56 thoughts on “TBR Thursday 208…

  1. Gosh, I have so many Robert Harris books to read… I will be interested in how you find The Question Mark. This kind of science fiction is not a preferred genre for me, but there do seem to be some interesting ideas in this book.

    • I’ve been trying to catch up with Harris’ back catalogue, but he’s been pretty prolific! I’m intrigued by this new sci-fi series – I haven’t heard of any of the authors, so I’m wondering if they’ll turn out to be as much hidden gems as their classic crime novels have proved to be…

  2. Too bad your DNF pile has increased this week. Of course, the up side is that we’ll have a chance to read some of your negative reviews, which are priceless. The Question Mark sounds good. Hopefully it will be released on Audable at some point so I can get hold of it.

    • Hahaha – I do get a bit grumpy when a book doesn’t work for me – I take it personally! As you’ll discover tomorrow… 😉 I see they’re doing audiobooks of the vintage crime novels now, so fingers crossed they do the same for the sci-fi. I’ll mention it next time I’m in touch with them and ask if they’re planning to…

      • Cheers, that would be great. It’s good to know they’ve started releasing some of the Vintage Crime, as I often find it’s more to me taste than some of the more contemporary offerings.

        • Yes, I’m really enjoying the vintage crime stuff – I really prefer the older style where the focus is on a nice middle-class mystery, rather than on either the detective’s angst-filled life or the gritty side of society. I guess because I mostly read crime for entertainment – I get my heavy stuff from literary fiction or factual books.

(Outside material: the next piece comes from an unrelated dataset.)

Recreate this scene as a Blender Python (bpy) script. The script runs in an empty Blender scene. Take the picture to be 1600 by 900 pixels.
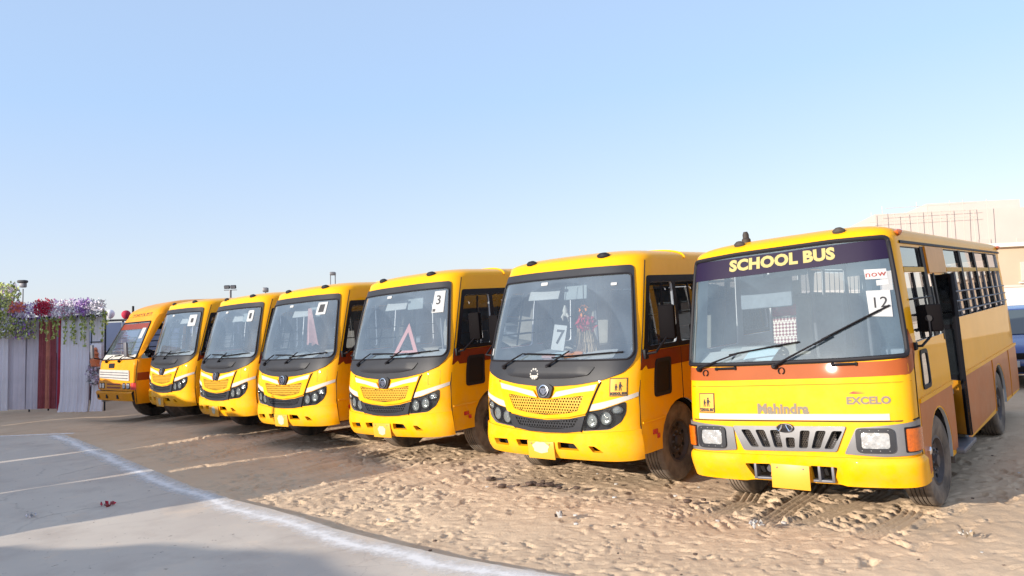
import bpy, bmesh, math, random
import numpy as np
from mathutils import Matrix, Vector, Euler
from mathutils.geometry import delaunay_2d_cdt
random.seed(7); np.random.seed(7)
scene = bpy.context.scene
COL = scene.collection
R = math.radians

# ------------------------------------------------------------------ camera
cam_d = bpy.data.cameras.new('camera'); cam = bpy.data.objects.new('camera', cam_d); COL.objects.link(cam)
_right = Vector((0.9972, 0.00145, -0.07471)); _fwd = Vector((0.00145, 0.99925, 0.03882)); _up = Vector((0.07471, -0.03882, 0.99645))
cam.matrix_world = Matrix(((_right.x, _up.x, -_fwd.x, 0), (_right.y, _up.y, -_fwd.y, 0), (_right.z, _up.z, -_fwd.z, 0), (0, 0, 0, 1)))
cam_d.sensor_width = 36; cam_d.lens = 36 * 1175.81 / 1600
cam_d.clip_start = .05; cam_d.clip_end = 3000
scene.camera = cam

# ------------------------------------------------------------------ light
SUN_EL, SUN_AZ = R(16.5), R(237)          # azimuth clockwise from +Y
world = bpy.data.worlds.new('World'); scene.world = world; world.use_nodes = True
wn = world.node_tree; bg = wn.nodes['Background']
sky = wn.nodes.new('ShaderNodeTexSky'); sky.sky_type = 'NISHITA'; sky.sun_disc = False
sky.sun_elevation = SUN_EL; sky.sun_rotation = SUN_AZ; sky.altitude = 50; sky.air_density = 1.1; sky.dust_density = .6; sky.ozone_density = 1.6
# the clear evening blue of the place: the physical sky, evened out by a height gradient all the way round
_g = wn.nodes.new('ShaderNodeNewGeometry'); _sx = wn.nodes.new('ShaderNodeSeparateXYZ'); wn.links.new(_g.outputs['Incoming'], _sx.inputs[0])
_m = wn.nodes.new('ShaderNodeMath'); _m.operation = 'MULTIPLY'; _m.inputs[1].default_value = -1; wn.links.new(_sx.outputs[2], _m.inputs[0])
_r = wn.nodes.new('ShaderNodeValToRGB'); wn.links.new(_m.outputs[0], _r.inputs[0])
for _p, _c in ((0.0, (1.74, 1.78, 2.12)), (.10, (1.68, 1.86, 2.36)), (.28, (1.30, 1.80, 2.66)), (.5, (1.35, 1.75, 2.5)), (1.0, (1.8, 1.95, 2.4))):
    _e = _r.color_ramp.elements.new(_p) if _p not in (0.0, 1.0) else _r.color_ramp.elements[0 if _p == 0 else -1]
    _e.color = (*_c, 1)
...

  3. Ah, so some of your books have left for Station DNF, FictionFan? That is a disappointment, especially when there are so many good books out there. But you’ve got some great ones there. The Harris looks especially appealing to me. And there’s a Lorac, too! Oh, and I want to look into the BL’s policy of re-releasing all sorts of books when they know we all have groaning TBRs… 😉

    • They have indeed – one way tickets to nowhere!! 😂 I think all four of these look great this week. Harris and Lorac are favourite authors already, I’m intrigued to see if the new vintage sci-fi series is as good as the classic crime one, and of course the highlight is the Stashower book – sounds exactly my kind of thing! 😀

  4. Well, gee, ALL of these look good, especially The Hour of Peril. I guess we “forget” that other presidents were hated, too?!! Anyway, you’ve got some winners here — surprised your TBR has dropped, with tempting selections like these!

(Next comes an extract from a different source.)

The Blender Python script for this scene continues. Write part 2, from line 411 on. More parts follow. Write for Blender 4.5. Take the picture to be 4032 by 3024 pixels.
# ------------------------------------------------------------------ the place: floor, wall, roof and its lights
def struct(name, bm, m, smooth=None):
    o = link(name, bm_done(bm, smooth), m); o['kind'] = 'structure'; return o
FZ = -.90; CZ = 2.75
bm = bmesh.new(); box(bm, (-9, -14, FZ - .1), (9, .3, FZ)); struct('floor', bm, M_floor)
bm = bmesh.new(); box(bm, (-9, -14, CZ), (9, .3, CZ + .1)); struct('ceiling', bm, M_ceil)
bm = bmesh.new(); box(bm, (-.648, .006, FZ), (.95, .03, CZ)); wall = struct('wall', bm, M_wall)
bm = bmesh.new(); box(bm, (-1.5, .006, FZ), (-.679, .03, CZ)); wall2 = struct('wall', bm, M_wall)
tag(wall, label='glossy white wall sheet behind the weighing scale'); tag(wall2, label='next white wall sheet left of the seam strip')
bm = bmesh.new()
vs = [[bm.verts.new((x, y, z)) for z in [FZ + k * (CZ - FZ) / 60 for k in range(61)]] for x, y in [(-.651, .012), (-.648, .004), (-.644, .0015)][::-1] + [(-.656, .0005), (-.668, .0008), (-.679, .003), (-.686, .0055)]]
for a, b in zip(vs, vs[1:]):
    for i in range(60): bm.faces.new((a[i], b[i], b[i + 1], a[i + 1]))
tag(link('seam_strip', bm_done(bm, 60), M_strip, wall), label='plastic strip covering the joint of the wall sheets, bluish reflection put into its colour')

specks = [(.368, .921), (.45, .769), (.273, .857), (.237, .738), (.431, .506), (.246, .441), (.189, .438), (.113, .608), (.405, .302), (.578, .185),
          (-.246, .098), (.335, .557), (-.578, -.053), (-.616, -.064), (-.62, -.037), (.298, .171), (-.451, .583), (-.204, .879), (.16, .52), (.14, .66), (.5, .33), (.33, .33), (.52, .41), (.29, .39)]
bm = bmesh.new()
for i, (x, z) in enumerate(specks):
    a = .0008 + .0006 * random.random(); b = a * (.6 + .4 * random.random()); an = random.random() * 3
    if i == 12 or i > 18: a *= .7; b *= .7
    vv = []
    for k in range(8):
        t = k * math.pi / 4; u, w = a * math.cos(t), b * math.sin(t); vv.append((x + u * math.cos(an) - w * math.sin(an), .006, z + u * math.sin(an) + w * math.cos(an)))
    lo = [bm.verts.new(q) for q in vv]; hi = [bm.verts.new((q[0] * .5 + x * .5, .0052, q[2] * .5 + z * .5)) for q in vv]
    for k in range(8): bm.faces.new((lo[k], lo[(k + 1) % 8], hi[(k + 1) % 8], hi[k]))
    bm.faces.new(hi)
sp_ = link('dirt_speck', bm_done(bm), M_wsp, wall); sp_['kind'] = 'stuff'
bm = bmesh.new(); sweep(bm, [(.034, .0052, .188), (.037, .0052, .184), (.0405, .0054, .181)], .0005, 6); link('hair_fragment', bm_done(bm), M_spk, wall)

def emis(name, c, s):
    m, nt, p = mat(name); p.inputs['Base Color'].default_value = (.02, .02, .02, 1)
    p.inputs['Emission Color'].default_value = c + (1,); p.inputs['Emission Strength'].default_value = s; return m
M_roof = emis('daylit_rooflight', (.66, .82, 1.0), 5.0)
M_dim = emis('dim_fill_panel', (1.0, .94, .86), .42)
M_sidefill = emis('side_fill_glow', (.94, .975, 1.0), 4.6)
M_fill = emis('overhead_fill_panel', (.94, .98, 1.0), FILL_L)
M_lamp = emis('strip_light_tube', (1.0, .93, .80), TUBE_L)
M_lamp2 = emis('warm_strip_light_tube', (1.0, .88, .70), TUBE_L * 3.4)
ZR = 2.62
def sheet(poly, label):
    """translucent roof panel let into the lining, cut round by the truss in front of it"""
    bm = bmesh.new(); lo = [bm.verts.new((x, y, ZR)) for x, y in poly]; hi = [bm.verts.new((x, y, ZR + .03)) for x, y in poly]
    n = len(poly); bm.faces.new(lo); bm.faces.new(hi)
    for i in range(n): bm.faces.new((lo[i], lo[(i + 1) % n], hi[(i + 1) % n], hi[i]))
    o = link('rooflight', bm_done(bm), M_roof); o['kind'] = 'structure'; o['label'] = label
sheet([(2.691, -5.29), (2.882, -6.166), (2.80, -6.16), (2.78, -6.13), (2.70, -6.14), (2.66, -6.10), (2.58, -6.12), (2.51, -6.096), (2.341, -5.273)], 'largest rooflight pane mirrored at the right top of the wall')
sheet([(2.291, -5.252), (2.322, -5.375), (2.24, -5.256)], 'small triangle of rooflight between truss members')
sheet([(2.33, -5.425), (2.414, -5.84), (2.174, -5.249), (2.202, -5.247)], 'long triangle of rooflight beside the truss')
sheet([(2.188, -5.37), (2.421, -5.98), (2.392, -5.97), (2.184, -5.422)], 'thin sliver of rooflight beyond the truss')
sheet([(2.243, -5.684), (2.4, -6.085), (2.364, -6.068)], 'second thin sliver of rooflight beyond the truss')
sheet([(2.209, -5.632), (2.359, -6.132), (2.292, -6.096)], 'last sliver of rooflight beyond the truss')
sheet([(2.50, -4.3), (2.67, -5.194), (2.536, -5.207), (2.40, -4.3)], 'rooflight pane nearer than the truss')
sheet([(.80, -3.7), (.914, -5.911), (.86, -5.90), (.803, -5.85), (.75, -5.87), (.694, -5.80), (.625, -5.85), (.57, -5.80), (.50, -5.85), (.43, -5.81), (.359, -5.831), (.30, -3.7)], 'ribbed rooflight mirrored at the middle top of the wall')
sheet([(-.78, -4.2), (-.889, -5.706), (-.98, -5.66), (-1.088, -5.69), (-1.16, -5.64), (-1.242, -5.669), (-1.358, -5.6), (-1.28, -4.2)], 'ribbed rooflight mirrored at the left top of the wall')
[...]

    • The Hour of Peril looks great, doesn’t it? And so me! Haha – yes, I never understand why anyone wants to be President or Prime Minister – at least half the country is always going to hate them! I’m trying to control my additions but it’s not easy…!

  5. Well, yes…. I’m tempted by two in particular!

    I loved Robert Harris’s trilogy featuring Cicero and his novel about Pompeii, but I’ve not read any of his other stuff. Is it all good?

    That’s a new-to-me science fiction writer so I look forward to your review of that, too.

    • I’ve still not read a lot of his stuff – I only came across him a few years ago so am trying to work backwards, but it’s not easy because he keeps bringing out new books! I loved Enigma, An Officer and a Spy, and Fatherland most so far, I think. Oh, and Munich! I’ve only read the first Cicero and haven’t read the Pompeii one yet…

      Yes, I haven’t heard of any of the authors in their new vintage sci-fi range, but the same applied to the crime classics series when I started reading them and I love them now, so I’m hoping the sci-fi ones are just as good… though I’m scared about what it could do to my TBR!

  6. Yes, please to all of them!! Especially, the Lincoln story. Unfortunately, I barely get through any books these days, so I will try to forget, I ever read this post. Well done, for reducing your TBR though (even if it was the easy way).

    • The Lincoln one sounds great, doesn’t it? And so me! Hahaha – I’m struggling to get through the books at the moment too, but oddly I never seem to struggle about acquiring more!! 😉

  7. I love them all, and I won’t hesitate to add them to my TBR! I’m sad for the ones that ended up in the garbage though!

    (Is it wrong that I always look for Eva’s comment on TBR posts?! She missed this one! ♥️)

    • I’ve enjoyed all the ones I’ve read, so mostly it’s just a matter of which subject appeals most. For me, I think Enigma is my favourite – it’s about the codebreakers at Bletchley Park. But I also loved An Officer and a Spy, about the Dreyfuss affair in France, and Fatherland which is a sort of crime novel set in an alternative 1960s in a world where the Nazis won the war and Hitler is still in power…

        • That was the first Harris I read and I thought it was great. I didn’t know much about Dreyfus either, and one of the things I love about Harris is that his history seems to be pretty accurate with only occasional detours for literary purposes. So he not only entertains, he educates!

  8. I’m relieved to say that this week I’m not tempted, but no doubt you’ll get me next time! My TBR list is going nowhere – I’m pretty much treading water. Read one, add two, decide I don’t want to read one, add two more, you know…

    • Yes, I’ve been stuck in the 220s for ages – glad it’s not leaping up but can’t seem to get it to go down either! Well, I’m shocked that I haven’t tempted you – I shall try to snare you when I review them… assuming I don’t abandon them all! 😉

    • I love the look of some of these old sci-fi novels the British Library is re-issuing. This will be the first one I try so I have my fingers crossed – though can I cope with another bookish addiction?? I think they usually publish them in the US not long after they come out in the UK, so I hope you can get hold of it at some point at a reasonable cost.